Students will study experiences of indentured labor in twentieth- and twenty-first-century literature from a transoceanic perspective and work together with an international partner to analyze, interpret and produce a translation of a literary text related to Indian indentureship writing.

Project Goals

  • For five weeks, students will develop projects with international partners using a variety of digital tools and platforms as part of a Collaborative Online International Learning (COIL) model.
  • Focuses on narratives of indenture in Indo-Caribbean, Indo-Mauritian and Indo-Reuinionese writing.
  • Each week, students will learn key terms and themes related to experiences of indenture such as working conditions, inter-ethnic relationships, gendered experiences, languages, and Indian culinary and cultural traditions.
  • Students will be exposed to French and English languages through project literature as well as introduced words and expressions from various Creoles, Hindi, and Bhojpuri.

Outcomes & Deliverables

The project encourages digital engagement between institutions with various linguistic backgrounds to learn about indentured labor from a transoceanic perspective and further decolonize curricula. Students will submit final translation projects and a reflection.


Project Lesson Plan

Schedule with descriptions of assignments and suggested bibliography (Shared under a CC BY-NC 4.0 license.)

“Coolies: How Britain Re-invented Slavery”

A video that helps introduce key themes in the project’s first week.

Institute Reflection

Laëtitia’s perspective on the institute experience.

Blog Posts Reflection

Reflection: Laëtitia Saint-Loubert

Dr. Laëtitia Saint-Loubert (Université de la Reunión) shares her experience in learning how to better connect with her work in the Caribbean (even when not physically there) through the use of digital humanities.

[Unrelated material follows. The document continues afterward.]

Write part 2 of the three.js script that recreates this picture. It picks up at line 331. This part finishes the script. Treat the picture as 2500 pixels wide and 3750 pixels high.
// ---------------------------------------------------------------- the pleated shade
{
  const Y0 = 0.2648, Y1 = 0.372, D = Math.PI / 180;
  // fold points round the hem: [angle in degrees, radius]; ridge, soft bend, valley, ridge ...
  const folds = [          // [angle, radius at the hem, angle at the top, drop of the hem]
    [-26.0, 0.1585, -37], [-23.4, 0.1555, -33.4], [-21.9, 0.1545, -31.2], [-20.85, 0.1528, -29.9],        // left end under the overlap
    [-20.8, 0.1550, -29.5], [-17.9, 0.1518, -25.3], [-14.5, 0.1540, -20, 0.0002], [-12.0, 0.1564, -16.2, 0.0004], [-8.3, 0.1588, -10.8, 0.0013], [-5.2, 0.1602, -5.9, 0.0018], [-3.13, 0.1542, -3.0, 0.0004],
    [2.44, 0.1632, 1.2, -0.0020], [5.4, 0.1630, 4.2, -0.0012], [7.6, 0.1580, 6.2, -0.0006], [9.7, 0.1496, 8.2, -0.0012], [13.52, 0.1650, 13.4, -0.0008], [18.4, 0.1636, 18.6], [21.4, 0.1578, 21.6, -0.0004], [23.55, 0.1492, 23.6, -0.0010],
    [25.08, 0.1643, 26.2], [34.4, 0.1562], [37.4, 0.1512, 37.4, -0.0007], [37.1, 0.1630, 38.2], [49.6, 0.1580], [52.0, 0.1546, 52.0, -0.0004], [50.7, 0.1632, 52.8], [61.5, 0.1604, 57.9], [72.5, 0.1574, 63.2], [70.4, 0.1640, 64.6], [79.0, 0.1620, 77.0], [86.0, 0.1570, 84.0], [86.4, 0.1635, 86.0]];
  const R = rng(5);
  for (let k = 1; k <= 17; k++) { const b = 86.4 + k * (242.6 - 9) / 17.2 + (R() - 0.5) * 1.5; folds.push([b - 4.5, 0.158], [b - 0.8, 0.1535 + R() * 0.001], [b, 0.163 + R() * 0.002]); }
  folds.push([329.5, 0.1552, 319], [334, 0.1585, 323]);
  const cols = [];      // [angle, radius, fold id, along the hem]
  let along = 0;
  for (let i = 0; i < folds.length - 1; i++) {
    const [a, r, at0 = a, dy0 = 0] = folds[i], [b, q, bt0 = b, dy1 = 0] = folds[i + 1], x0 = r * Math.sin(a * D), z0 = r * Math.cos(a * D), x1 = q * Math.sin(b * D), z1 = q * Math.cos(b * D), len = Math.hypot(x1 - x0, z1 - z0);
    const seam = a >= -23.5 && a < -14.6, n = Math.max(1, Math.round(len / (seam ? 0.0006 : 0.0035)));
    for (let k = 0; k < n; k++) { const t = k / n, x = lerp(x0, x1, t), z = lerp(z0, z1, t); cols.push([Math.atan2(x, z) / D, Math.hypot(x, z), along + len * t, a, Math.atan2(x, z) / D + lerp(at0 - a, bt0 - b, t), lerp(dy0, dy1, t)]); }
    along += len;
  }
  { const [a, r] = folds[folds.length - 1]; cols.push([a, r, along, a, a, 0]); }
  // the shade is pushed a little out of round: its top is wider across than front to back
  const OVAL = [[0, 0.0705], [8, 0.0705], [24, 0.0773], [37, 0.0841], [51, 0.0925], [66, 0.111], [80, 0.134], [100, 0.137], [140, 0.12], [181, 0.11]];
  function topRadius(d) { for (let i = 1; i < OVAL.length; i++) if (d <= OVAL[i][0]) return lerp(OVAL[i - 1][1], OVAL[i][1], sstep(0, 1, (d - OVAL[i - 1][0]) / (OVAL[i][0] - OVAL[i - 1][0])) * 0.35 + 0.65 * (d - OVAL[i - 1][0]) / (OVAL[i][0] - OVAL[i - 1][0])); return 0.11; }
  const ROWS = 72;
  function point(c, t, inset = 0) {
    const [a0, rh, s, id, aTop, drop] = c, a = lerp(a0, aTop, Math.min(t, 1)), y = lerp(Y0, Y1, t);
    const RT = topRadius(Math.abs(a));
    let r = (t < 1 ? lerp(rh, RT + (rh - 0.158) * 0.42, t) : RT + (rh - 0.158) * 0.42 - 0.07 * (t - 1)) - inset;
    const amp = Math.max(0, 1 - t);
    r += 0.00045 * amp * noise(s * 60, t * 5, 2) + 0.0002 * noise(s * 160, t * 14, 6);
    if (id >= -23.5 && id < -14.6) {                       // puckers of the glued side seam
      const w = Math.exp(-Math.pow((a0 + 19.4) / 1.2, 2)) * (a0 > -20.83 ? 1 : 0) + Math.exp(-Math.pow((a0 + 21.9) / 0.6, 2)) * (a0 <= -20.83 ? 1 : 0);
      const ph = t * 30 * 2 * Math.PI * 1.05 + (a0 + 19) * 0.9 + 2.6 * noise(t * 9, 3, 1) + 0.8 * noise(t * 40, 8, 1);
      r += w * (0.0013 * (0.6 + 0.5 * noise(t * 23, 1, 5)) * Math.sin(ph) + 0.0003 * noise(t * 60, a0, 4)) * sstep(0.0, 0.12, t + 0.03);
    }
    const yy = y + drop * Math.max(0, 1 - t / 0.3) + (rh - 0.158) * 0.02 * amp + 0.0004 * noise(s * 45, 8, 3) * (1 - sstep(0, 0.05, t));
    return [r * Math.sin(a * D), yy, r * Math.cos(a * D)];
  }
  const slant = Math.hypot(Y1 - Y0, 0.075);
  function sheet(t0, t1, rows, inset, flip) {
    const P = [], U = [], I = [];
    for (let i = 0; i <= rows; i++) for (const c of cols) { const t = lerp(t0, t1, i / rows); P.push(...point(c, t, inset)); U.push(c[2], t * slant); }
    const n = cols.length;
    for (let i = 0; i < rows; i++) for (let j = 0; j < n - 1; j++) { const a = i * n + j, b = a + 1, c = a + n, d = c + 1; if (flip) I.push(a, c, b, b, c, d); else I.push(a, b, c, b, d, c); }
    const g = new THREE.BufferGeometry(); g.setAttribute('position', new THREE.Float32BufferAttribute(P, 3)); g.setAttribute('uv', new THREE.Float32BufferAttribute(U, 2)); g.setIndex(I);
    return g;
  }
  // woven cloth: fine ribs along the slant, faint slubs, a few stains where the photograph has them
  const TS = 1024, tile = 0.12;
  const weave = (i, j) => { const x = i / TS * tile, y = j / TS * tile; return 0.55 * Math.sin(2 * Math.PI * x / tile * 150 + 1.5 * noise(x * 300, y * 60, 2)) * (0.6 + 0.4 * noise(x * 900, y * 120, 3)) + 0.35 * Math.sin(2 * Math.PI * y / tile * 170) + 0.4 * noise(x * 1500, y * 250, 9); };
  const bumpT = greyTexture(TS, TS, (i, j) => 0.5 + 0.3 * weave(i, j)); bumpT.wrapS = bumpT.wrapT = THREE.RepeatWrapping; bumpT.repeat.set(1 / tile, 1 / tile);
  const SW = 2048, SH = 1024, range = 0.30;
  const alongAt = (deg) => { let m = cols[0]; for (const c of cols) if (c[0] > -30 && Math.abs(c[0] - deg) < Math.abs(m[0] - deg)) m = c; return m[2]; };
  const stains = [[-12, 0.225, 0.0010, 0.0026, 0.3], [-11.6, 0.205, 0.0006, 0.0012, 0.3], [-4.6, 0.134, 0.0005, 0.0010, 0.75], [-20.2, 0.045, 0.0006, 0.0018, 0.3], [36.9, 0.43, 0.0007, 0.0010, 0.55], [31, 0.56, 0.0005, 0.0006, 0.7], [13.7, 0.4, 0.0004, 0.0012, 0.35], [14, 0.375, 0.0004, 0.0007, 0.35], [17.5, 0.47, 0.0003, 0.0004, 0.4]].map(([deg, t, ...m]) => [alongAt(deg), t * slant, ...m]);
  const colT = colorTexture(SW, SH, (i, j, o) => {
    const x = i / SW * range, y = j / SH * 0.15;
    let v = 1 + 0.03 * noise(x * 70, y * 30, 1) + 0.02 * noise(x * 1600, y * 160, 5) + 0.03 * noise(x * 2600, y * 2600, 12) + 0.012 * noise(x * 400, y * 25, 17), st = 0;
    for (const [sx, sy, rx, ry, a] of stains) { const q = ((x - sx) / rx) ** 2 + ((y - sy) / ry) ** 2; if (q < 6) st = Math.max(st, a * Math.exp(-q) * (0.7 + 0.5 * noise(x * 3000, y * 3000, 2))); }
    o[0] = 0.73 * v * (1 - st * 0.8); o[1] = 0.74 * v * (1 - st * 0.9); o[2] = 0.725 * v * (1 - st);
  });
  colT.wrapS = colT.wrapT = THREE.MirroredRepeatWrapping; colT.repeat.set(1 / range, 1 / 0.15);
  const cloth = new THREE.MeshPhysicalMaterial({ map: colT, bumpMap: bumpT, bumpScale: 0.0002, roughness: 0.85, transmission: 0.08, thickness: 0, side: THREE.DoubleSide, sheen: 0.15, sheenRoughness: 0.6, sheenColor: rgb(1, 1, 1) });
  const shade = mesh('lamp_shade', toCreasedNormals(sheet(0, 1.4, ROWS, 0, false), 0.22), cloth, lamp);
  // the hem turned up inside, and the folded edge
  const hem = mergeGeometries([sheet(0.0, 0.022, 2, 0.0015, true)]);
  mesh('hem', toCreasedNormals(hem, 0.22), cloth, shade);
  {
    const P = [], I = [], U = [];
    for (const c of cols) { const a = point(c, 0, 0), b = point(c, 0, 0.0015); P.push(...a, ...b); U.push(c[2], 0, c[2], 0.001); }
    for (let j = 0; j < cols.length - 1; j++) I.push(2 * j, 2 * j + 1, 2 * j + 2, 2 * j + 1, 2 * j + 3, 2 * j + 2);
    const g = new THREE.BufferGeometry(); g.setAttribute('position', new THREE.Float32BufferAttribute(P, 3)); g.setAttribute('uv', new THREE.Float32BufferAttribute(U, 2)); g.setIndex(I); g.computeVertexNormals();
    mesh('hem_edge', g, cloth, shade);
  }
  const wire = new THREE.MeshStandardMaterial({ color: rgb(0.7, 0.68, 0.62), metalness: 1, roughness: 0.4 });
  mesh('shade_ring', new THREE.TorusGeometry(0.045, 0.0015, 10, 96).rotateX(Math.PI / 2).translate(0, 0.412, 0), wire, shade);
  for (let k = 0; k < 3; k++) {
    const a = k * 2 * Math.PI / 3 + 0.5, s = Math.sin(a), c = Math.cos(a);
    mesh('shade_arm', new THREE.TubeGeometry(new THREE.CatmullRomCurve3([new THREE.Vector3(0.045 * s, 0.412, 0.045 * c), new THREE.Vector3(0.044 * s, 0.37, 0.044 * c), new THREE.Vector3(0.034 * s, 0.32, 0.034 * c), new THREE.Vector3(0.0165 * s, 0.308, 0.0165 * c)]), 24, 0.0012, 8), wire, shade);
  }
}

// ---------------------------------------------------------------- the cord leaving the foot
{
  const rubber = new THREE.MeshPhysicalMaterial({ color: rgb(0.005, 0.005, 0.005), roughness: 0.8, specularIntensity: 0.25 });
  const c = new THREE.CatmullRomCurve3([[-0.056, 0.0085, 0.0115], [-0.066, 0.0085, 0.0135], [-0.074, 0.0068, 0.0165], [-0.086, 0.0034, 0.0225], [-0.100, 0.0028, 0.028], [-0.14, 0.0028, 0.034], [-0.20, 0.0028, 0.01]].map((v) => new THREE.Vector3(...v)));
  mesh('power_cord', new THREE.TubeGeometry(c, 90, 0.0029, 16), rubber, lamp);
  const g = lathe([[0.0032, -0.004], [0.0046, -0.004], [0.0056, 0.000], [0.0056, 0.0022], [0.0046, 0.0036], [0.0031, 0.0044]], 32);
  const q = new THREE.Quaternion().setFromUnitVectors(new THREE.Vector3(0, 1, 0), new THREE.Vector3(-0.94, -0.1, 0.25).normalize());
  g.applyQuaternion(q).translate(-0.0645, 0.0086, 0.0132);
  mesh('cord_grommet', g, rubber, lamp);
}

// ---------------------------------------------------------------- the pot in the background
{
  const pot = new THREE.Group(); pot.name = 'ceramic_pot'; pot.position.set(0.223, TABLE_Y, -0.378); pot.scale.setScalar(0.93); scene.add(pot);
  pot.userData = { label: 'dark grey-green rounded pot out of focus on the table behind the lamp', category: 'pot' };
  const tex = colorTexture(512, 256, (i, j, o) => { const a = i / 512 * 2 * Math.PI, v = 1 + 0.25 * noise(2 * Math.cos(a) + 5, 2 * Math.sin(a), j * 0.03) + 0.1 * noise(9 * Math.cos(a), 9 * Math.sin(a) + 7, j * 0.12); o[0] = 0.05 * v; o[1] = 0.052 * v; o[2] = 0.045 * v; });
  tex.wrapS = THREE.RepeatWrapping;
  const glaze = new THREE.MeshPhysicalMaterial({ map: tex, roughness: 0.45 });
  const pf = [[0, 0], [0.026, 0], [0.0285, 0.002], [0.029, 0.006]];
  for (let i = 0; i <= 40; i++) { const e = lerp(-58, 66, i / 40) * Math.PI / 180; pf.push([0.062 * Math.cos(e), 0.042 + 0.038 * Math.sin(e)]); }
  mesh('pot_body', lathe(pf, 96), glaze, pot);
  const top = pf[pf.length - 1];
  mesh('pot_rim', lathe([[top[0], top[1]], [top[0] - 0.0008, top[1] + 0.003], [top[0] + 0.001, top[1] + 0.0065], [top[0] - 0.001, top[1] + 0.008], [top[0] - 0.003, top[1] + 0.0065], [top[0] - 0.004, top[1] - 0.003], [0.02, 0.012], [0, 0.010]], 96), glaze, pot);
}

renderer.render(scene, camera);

Prior to the NEH Caribbean Studies and Digital Humanities Institute, I had very little digital knowledge. Attending the in-person session and doing the preliminary reading was extremely helpful in getting acquainted with the Digital Humanities and getting a sense of how it could be useful in relation to Caribbean Studies. During the Institute, learning about actual DH projects and doing hands-on activities further gave me a sense of what tools and platforms I could use in my own classes.

Connecting with fellow Caribbeanists transoceanically was one of my main motivations to attend the Institute. As I had been based at the Université de La Réunion, in the Indian Ocean, for two years, I felt very far away from the Caribbean, and really needed to reconnect with the region and form some new bonds with its scientific community. The Institute certainly helped me achieve that. In particular, I was very happy to work with fellow participant Anita Baksh on a connected classrooms project which we hope to implement in the next academic year. 

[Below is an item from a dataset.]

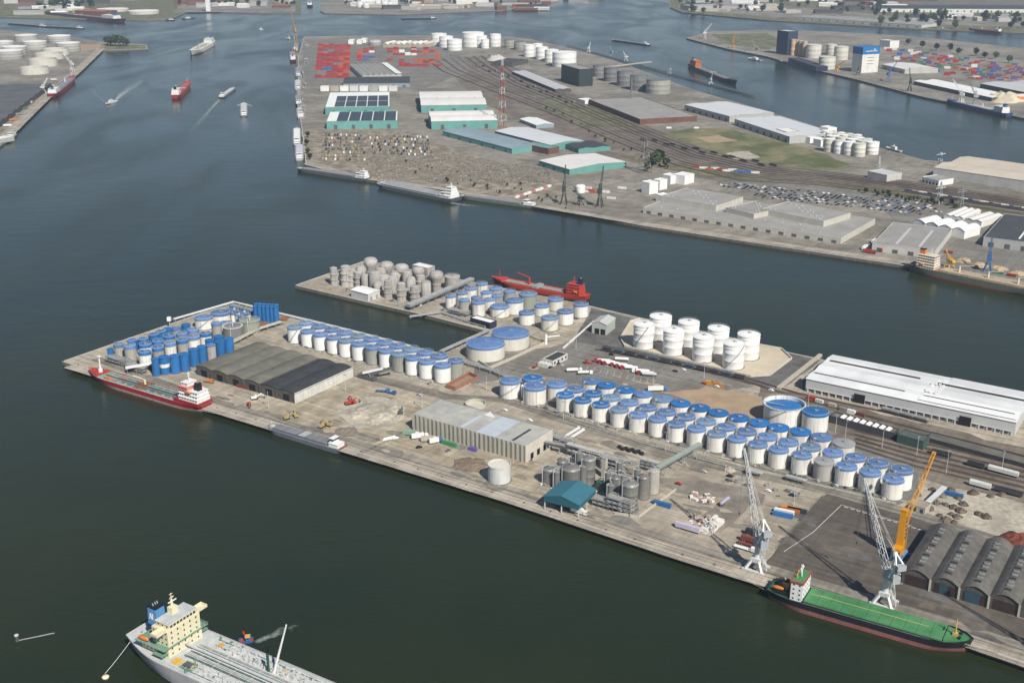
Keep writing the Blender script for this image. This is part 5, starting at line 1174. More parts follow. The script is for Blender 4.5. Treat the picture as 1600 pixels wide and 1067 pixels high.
deck_green = mat('deck_green',(.20,.27,.225),.8,.2,.3,0,col2=(.27,.31,.27),s2=.1); deck_hatch = mat('hatch_green',(.055,.20,.075),.6,.12,.12,0,col2=(.085,.24,.10),s2=.08,streak=0); deck_grey = mat('deck_grey',(.27,.275,.28),.8,.15,.2,0,col2=(.22,.22,.22),s2=.08)
deck_pale = mat('deck_pale',(.55,.55,.55),.75,.14,.2,0,col2=(.45,.48,.465),s2=.08); ship_white = mat('ship_white',(.78,.78,.75),.45,.05,.3,0,streak=.12); ship_cream = mat('ship_cream',(.72,.66,.46),.5,.05,.3,0,streak=.12); deck_red = mat('deck_oxide',(.34,.07,.04),.7,.15,.3,0); mast_orange = mat('mast_buff',(.60,.33,.10),.5,.1,.3,0); dk_blue = mat('funnel_blue',(.10,.27,.52),.45,.08,.3,0); navy = mat('funnel_navy',(.02,.03,.08),.5,.1,.3,0); barge_grey = mat('barge_grey',(.17,.185,.21),.55,.1,.15,0,streak=.2); hatch_grey = mat('hatch_grey',(.24,.245,.26),.6,.1,.2,0); pipe_green = mat('pipe_deck_green',(.10,.19,.16),.6,.15,.3,0)
AXU = U(DIR_A); NB = Vector((-AXU.y,AXU.x,0))
def quay_ship_px(near_bow, near_stern, B):
    """centreline ends, given the side of the hull nearest the camera at the waterline"""
    return None
def ship_near(name, label, cat, bow, stern, B, *a, **k):
    p = W(*bow,0.0); q = W(*stern,0.0); d = (p-q).normalized(); n = Vector((-d.y,d.x,0)); n = n if n.y > 0 else -n
    def px(v):
        z = v.z-CAM_H; dd = depth(v); return (CX+F_PX*v.x/dd, proj_y(v))
    return ship(name, label, cat, px(p+n*B/2), px(q+n*B/2), B, *a, **k)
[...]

Reflecting back on the Institute also makes me think about the future. As we discussed the themes of “Mobility, Migration and Sustainability” together at the University of Florida and later on during the virtual sessions that were offered to us, I came to realize how most of the projects and digital tools that were presented during the Institute were both culture-bound and context-specific. Most of the digital platforms and tools were completely new to me and are hardly ever used in the French higher education system, where more interdisciplinary and cross-departmental bridges, particularly with IT teams and librarians, still need to be built. I particularly enjoyed the pan-Caribbean approach that was adopted for the Institute, although I noted that some areas, languages and communities were underrepresented in the presentations and discussions (I am thinking of the continental Caribbean and the Guyanas, for example, or parts of the Antilles). I also wish we had had more time to address the issue of sustainability and how the use of digital tools and repositories affects the environment. Similarly, I wonder whether we could prolong the discussion on the issues of uneven access and digital divides, particularly, although not exclusively from a Caribbean perspective. Surely, these are only a few of the many points that can keep the discussion going and help us continue to grow as a diverse community of international researchers. Thinking ahead, I would gladly contribute to future projects and continue to work together with colleagues at the intersection of Caribbean Studies and the Digital Humanities, as I feel there is still so much to learn, share and do.

Thank you all for this beautiful human adventure and for all the time and hard work you have dedicated to the Institute!